To keep it simple, lets assume that during the day you use up exactly the volume of water in the urn. You will have heated up exactly the same volume of water using either method, to the same temperature (100C) so the energy required to do that is the same. But during the day, you also have to keep the water in the urn warm as well, so that's extra energy.
So why use an urn? Cos a customer wants a fast cup of hot tea. If you boil each cup of water it is more energy efficient but slower
Lets take the fire . You get it going and then roaring for a bit . Then you chuck on a log when you need it . Do you let it go out and then restart it again when you need the heat ?
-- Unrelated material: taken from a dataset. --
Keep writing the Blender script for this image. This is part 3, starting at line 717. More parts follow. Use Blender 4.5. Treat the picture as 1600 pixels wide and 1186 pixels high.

Actually as a bloke I just light the fire for no reason so that's probably not a good reply

. But in typical Spring (and Melbourne) fashion, the maximum may drop below 20°C on Monday, then back up to 30°C by Thursday and (apparently) 16°C by Friday
. Like a bloody yoyo... up and down like a <<<well, you can insert your preferred simile here
. I just looked at my indoor-outdoor thermometers (I have 1 each for the kitchen and my bedroom), and instead of showing 34°C outside, they're both showing 27°C (actually I just checked again, and the kitchen one says it's 25°C outside), and the previously-northerly wind is swinging around to be a southerly. This means that because Melbourne metro area sits north of Port Philip Bay, a cool change generally follows the wind direction change.